Monday, 21 February 2011

Free-form (1)

I have never been able to improvise, somehow I missed out on this in my early musical training. This despite that fact that one of my uncles played the piano by ear and another cousin played in a band. Perhaps it was that youthful struggles with exams left little room for free-form pianism; this plus that fact that relatively early on I started writing music as well.

My music was fully notated and has always remained so, though it must be confessed that nowadays I sometimes struggle to make our western european notation do exactly what I want to. But I am still rather wedded to the sort of control-freakery that likes to have everything down pat and leaves no note to chance. Of course, this isn't what happens.

I am sufficiently experienced as a performer of both instrumental and vocal music to know that there is a significant gap between notation and experience. A gap which must be filled by the performer. The composer's trick is to notate sufficiently so that what is played or sung matches expectations. My experiences in the last year or so turning my opera into a performed work have been illuminating in this respect.

In September I sat down with David, the musical director of the opera, to go through possible revisions and improvements to the score. One area that we considered in detail was the notation, not the notes but all the other bits and pieces which help to influence how an instrumentalist will play a score.

To a certain extent, it is easier with singers as they will usually react to the words. So that all you need is to take a little extra care with the phrasing. But instrumentalists don't have the words, you must guide them. And this means you have to sit down at the computer and go through the parts, bar by bar, thinking what exactly do I want and how do I achieve this. There are conventions to be taken into account; players of different instruments will react to signs differently, partly by convention and partly through the different physical nature of their instrument.

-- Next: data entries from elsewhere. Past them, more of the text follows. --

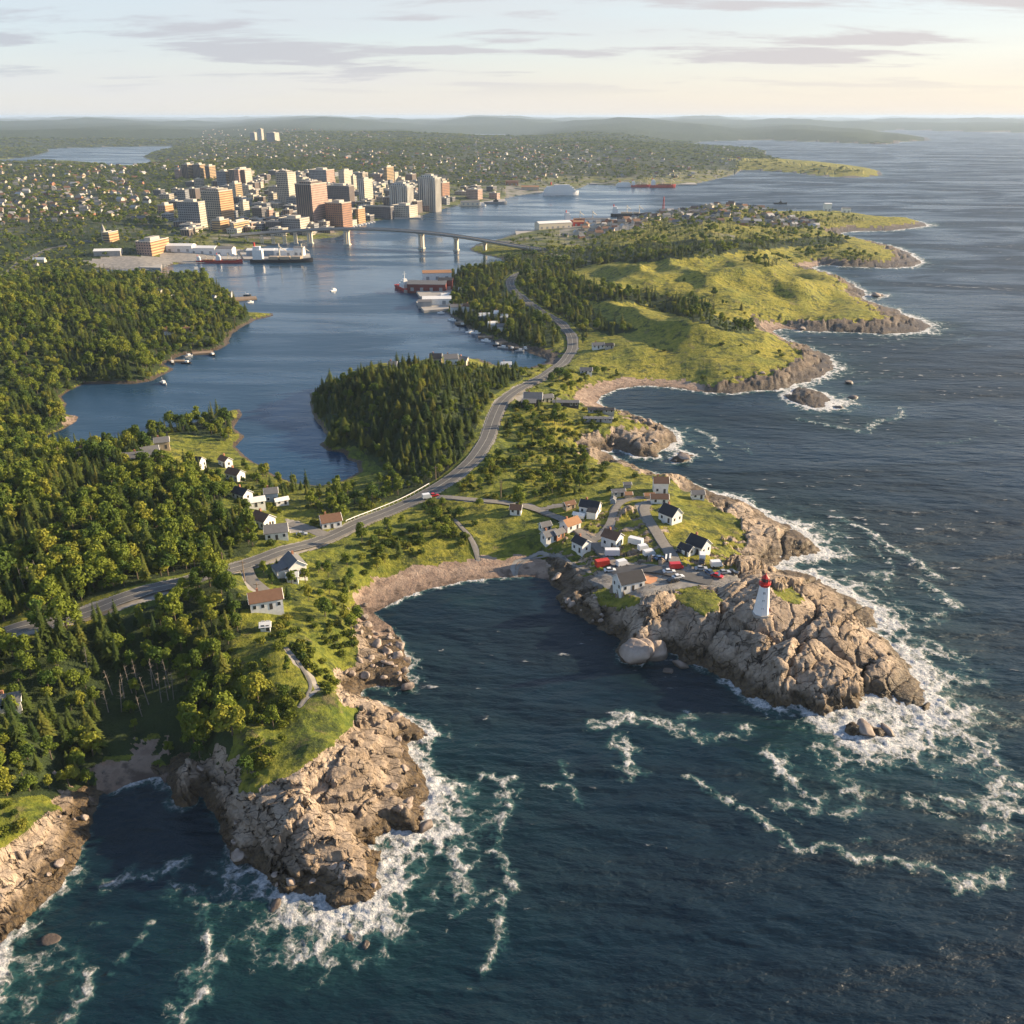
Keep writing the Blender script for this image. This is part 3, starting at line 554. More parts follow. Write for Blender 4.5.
for cx, cy, ax, ay, s in BLOBS: blob = np.maximum(blob, s*np.exp(-((WU-cx)/ax)**2-((WV-cy)/ay)**2))
foam = np.clip(np.maximum(foam, seg) + blob*0.5, 0, 1.3)
teal = np.clip(np.exp(-wd/22.0)*np.clip(fw/9, 0, 1.2)*0.9 + blob*0.7 + 0.5*sstep(0.4, 0, np.hypot((WU-470)/110, (WV-600)/40)), 0, 1)
shel = (1-sstep(0.05, 1.2, fw))
wi = (np.arange(WU.shape[0]-1)[:, None]*WU.shape[1] + np.arange(WU.shape[1]-1)[None, :]).ravel()
wf = np.stack([wi, wi+WU.shape[1], wi+WU.shape[1]+1, wi+1], 1)
ok = (resample(Z, WU, WV) < 3.5).ravel(); wf = wf[ok[wf].any(1)]
surf = np.clip(foam*1.2-0.35, 0, 1)*np.clip(fw/8, 0, 1)*(WV > 350)
WZ = surf*(0.9*np.abs(fbm(WX/4.5, WY/4.5, 4, .6, 501)) + 0.25) + np.where(WV > 470, 0.30*fbm(WX/16+WY/40, WY/7, 3, .5, 521), 0)*(1-np.clip(1-fw/4, 0, 1))
wverts = np.stack([WX.ravel(), WY.ravel(), WZ.ravel()], 1)
n0 = len(wverts); B = 90000.0
wverts = np.vstack([wverts, [[-B, -B, -1.2], [B, -B, -1.2], [B, B, -1.2], [-B, B, -1.2]]]); wf = np.vstack([wf, [[n0, n0+1, n0+2, n0+3]]])
wm, nd, lk, b = newmat('sea_water')
oc = nd.new('ShaderNodeTexCoord').outputs['Object']
A = lambda nm: attr(nd, nm)
sx_ = nd.new('ShaderNodeSeparateXYZ'); lk.new(oc, sx_.inputs[0])
w1 = tex(nd, lk, 'noise', 0.055, sc3=(0.55, 1.5, 1), rot=(0, 0, 0.45), detail=3, rough=0.5)
w2_ = tex(nd, lk, 'noise', 0.20, sc3=(0.55, 1.4, 1), rot=(0, 0, 0.55), detail=4, rough=0.55)
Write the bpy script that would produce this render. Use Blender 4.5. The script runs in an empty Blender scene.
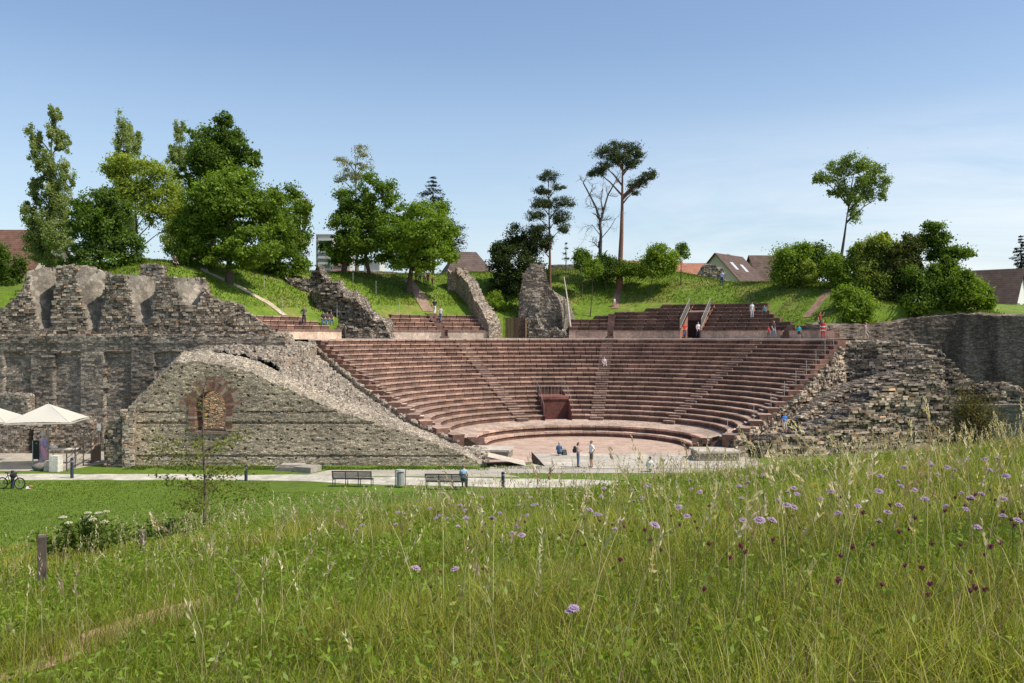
import bpy, math, random
import numpy as np
from mathutils import Vector, Matrix

rng = np.random.default_rng(7)
random.seed(7)
S = bpy.context.scene
COL = S.collection
F = 900.0; HY = 335.0; EYE = 9.0

def at(px, py, d):
    return np.array([(px - 512) / F * d, d, EYE + (HY - py) / F * d])

def R(a): return math.radians(a)

# ------------------------------------------------------------------ noise
def _h(ix, iy, iz, seed):
    n = (ix * 374761393 + iy * 668265263 + iz * 2147483647 + seed * 1274126177) & 0xffffffff
    n = ((n ^ (n >> 13)) * 1274126177) & 0xffffffff
    n = ((n ^ (n >> 16)) * 2246822519) & 0xffffffff
    return ((n ^ (n >> 15)) & 0xffffff) / float(0xffffff)

def vn(x, y, z=0.0, seed=0):
    x, y, z = np.broadcast_arrays(np.asarray(x, float), np.asarray(y, float), np.asarray(z, float))
    ix = np.floor(x).astype(np.int64); iy = np.floor(y).astype(np.int64); iz = np.floor(z).astype(np.int64)
    fx = x - ix; fy = y - iy; fz = z - iz
    fx = fx * fx * (3 - 2 * fx); fy = fy * fy * (3 - 2 * fy); fz = fz * fz * (3 - 2 * fz)
    r = 0
    for a in (0, 1):
        for b in (0, 1):
            for c in (0, 1):
                w = (fx if a else 1 - fx) * (fy if b else 1 - fy) * (fz if c else 1 - fz)
                r = r + w * _h(ix + a, iy + b, iz + c, seed)
    return r

def hash2(a, b, seed=0):
    return _h(np.asarray(a).astype(np.int64), np.asarray(b).astype(np.int64), np.zeros_like(np.asarray(a), dtype=np.int64), seed)

def fbm(x, y, z=0.0, seed=0, o=3):
    r = 0; a = 0.5; k = 1.0; t = 0
    for i in range(o):
        r = r + a * vn(np.asarray(x) * k, np.asarray(y) * k, np.asarray(z) * k, seed + i); t += a
        a *= .5; k *= 2.03
    return r / t

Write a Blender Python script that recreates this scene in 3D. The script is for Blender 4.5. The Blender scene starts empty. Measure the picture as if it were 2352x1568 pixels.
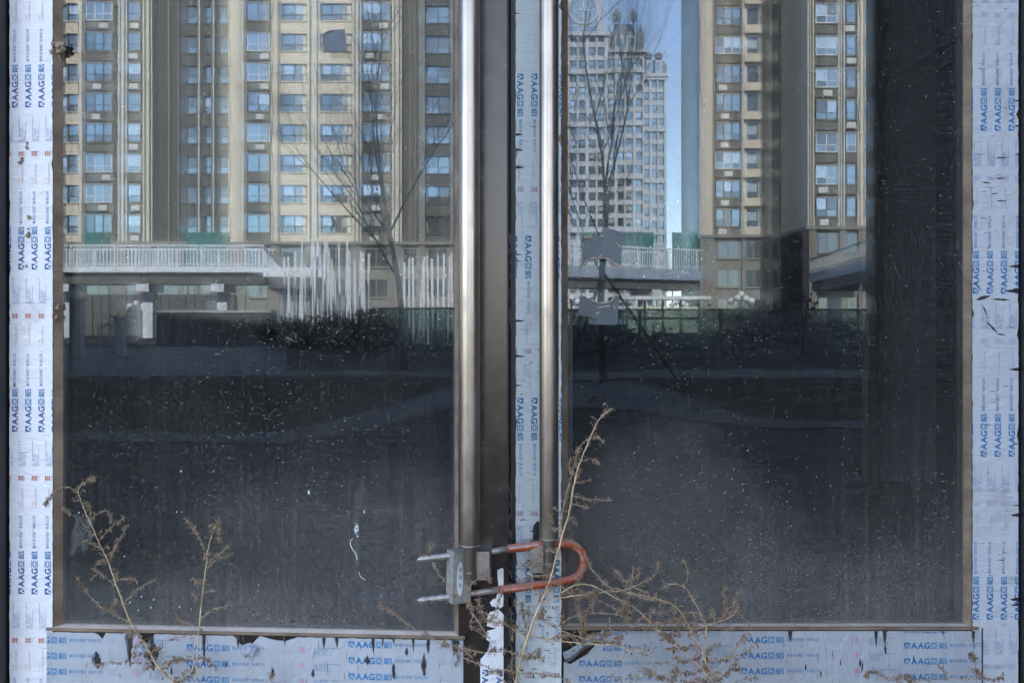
import bpy, bmesh, math, random
import numpy as np
from mathutils import Vector, Matrix, noise as mnoise
R = math.radians
sc = bpy.context.scene
COL = sc.collection
rng = random.Random(7)

# ------------------------------------------------------------------ camera, sky, sun, exposure
S = 0.000816            # metres on the door plane per picture unit (picture 2352 x 1568)
F = 2352*35/36.0        # focal length in the same units
D = F*S                 # camera to door
ZE = 0.95               # eye height
HY = 735.0              # picture row of the horizon
cam = bpy.data.cameras.new('camera'); camo = bpy.data.objects.new('camera', cam); COL.objects.link(camo)
cam.lens = 35; cam.sensor_width = 36; cam.clip_end = 5000; cam.clip_start = 0.05
cam.shift_y = -(784-HY)/2352.0
camo.location = (0, -D, ZE); camo.rotation_euler = (R(90), 0, 0)
sc.camera = camo
SUN_EL, SUN_AZ = R(35), R(7)      # behind the door building, a little to the right
world = bpy.data.worlds.new('World'); sc.world = world; world.use_nodes = True
wn = world.node_tree.nodes; wl = world.node_tree.links
bg = wn['Background']; bg.inputs['Strength'].default_value = 0.15
sky = wn.new('ShaderNodeTexSky'); sky.sky_type = 'NISHITA'; sky.sun_disc = False
sky.sun_elevation = SUN_EL; sky.sun_rotation = SUN_AZ; sky.altitude = 1800; sky.air_density = 1.0; sky.dust_density = .5; sky.ozone_density = 1.8
hs = wn.new('ShaderNodeHueSaturation'); hs.inputs['Saturation'].default_value = .88; wl.new(sky.outputs[0], hs.inputs['Color']); wl.new(hs.outputs[0], bg.inputs[0])
sun = bpy.data.lights.new('sun', 'SUN'); sun.energy = 3.6; sun.angle = R(0.5); sun.color = (1.0, 0.95, 0.87)
suno = bpy.data.objects.new('sun', sun); COL.objects.link(suno)
sd = Vector((math.sin(SUN_AZ)*math.cos(SUN_EL), math.cos(SUN_AZ)*math.cos(SUN_EL), math.sin(SUN_EL)))
suno.rotation_euler = sd.to_track_quat('Z', 'Y').to_euler()
sc.view_settings.view_transform = 'Standard'; sc.view_settings.look = 'None'
sc.view_settings.exposure = 2.95; sc.view_settings.gamma = 1
sc.render.engine = 'CYCLES'
sc.cycles.max_bounces = 10; sc.cycles.diffuse_bounces = 3; sc.cycles.glossy_bounces = 6
sc.cycles.transparent_max_bounces = 16; sc.cycles.caustics_reflective = False; sc.cycles.caustics_refractive = False
sc.cycles.sample_clamp_indirect = 6

# ------------------------------------------------------------------ frames of reference
ALPHA = R(3.7)                                 # the left leaf stands ajar, its free edge towards the camera
HX = (25-1176)*S                               # hinge line of the left leaf
LEAF = Matrix.Translation((HX, 0, 0)) @ Matrix.Rotation(-ALPHA, 4, 'Z')
FOLD = Matrix.Translation((HX, 0, 0)) @ Matrix.Rotation(-2*ALPHA, 4, 'Z') @ Matrix.Translation((-HX, 0, 0))
ID = Matrix.Identity(4)

def P(px, py, off=0.0):                        # a point OFF metres in front of the door plane
    d = D-off
    return Vector(((px-1176)/F*d, -off, ZE-(py-HY)/F*d))
def LL(px, py, off=0.0):                       # the same in the turned left leaf's own frame
    n = Vector((-math.sin(ALPHA), -math.cos(ALPHA), 0)); q = Vector((HX, 0, 0))+n*off; c = Vector((0, -D, ZE))
    r = Vector(((px-1176)/F, 1, -(py-HY)/F)); t = (q-c).dot(n)/r.dot(n)
    return LEAF.inverted() @ (c+r*t)
def RR(px, py, off=0.0): return P(px, py, off)
def far(px, d, z=0.0):                         # what the glass mirrors, at apparent distance D from the camera
    return Vector(((px-1176)/F*d, -(d-D), z))
def hz(py, d): return ZE-(py-HY)/F*d           # height of something seen at row PY at distance D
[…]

A superb example of someone who included everything in the score is Elgar. It is fascinating going through his orchestral scores, noting what he has written and working out why. Compare this to the music of Bach and Handel, where dynamics and other notations are rare. This was because Bach and Handel were working within a culture which had very particular ways of playing things so that the barest of notations could be used. That and the fact that both composers tended to direct their own music.

Elgar directed his own music too (and his recordings can be illuminating), but he was writing large scale scores for performance by others when he might not be present. But this late Romantic tendency to notate everything couldn't go one of course, it would make music far too complex. And of course, composers like Lutoslawski decided that allowing an element of chance in the exact notes was perfectly acceptable. Post-war composers have had to make decisions about quite what they want to notate and what not. It is remarkable what can be achieved with a minimum of notation, where the composer is accepting that the performers are co-creators rather than interpreters.

I'm not entirely certain I could go down that route. My background is in Mathematics and I like things neatly prescribed, I want to control the notes that are played. In fact, I would often be happy to dispense with detailed dynamics. But western notation doesn't really faciliate this, there is no easy way of presenting vague, user-selected dynamics; to do so is usually to simply abrogate responsibility and end up making work for the conductor who will have to arrange for parts to be suitably marked up. When it comes to some choral writing, I have often wished that we had a way of specifying not how loud a line was, but which line was dominant and which accompanying so that you could dictate which parts predominated. Quite often my dynamics are simply one solution to the problem, there are others where the relative values remain constant but the absolute ones change (e.g. you could have a loud version and a soft version).

I am aware that sometimes, you end up having to be rather fussy in your use of notation to get what you want. And of course, if there are too many extra markings the performer might get tired and lazy and not apply them all.

So I am still looking for the perfect notation.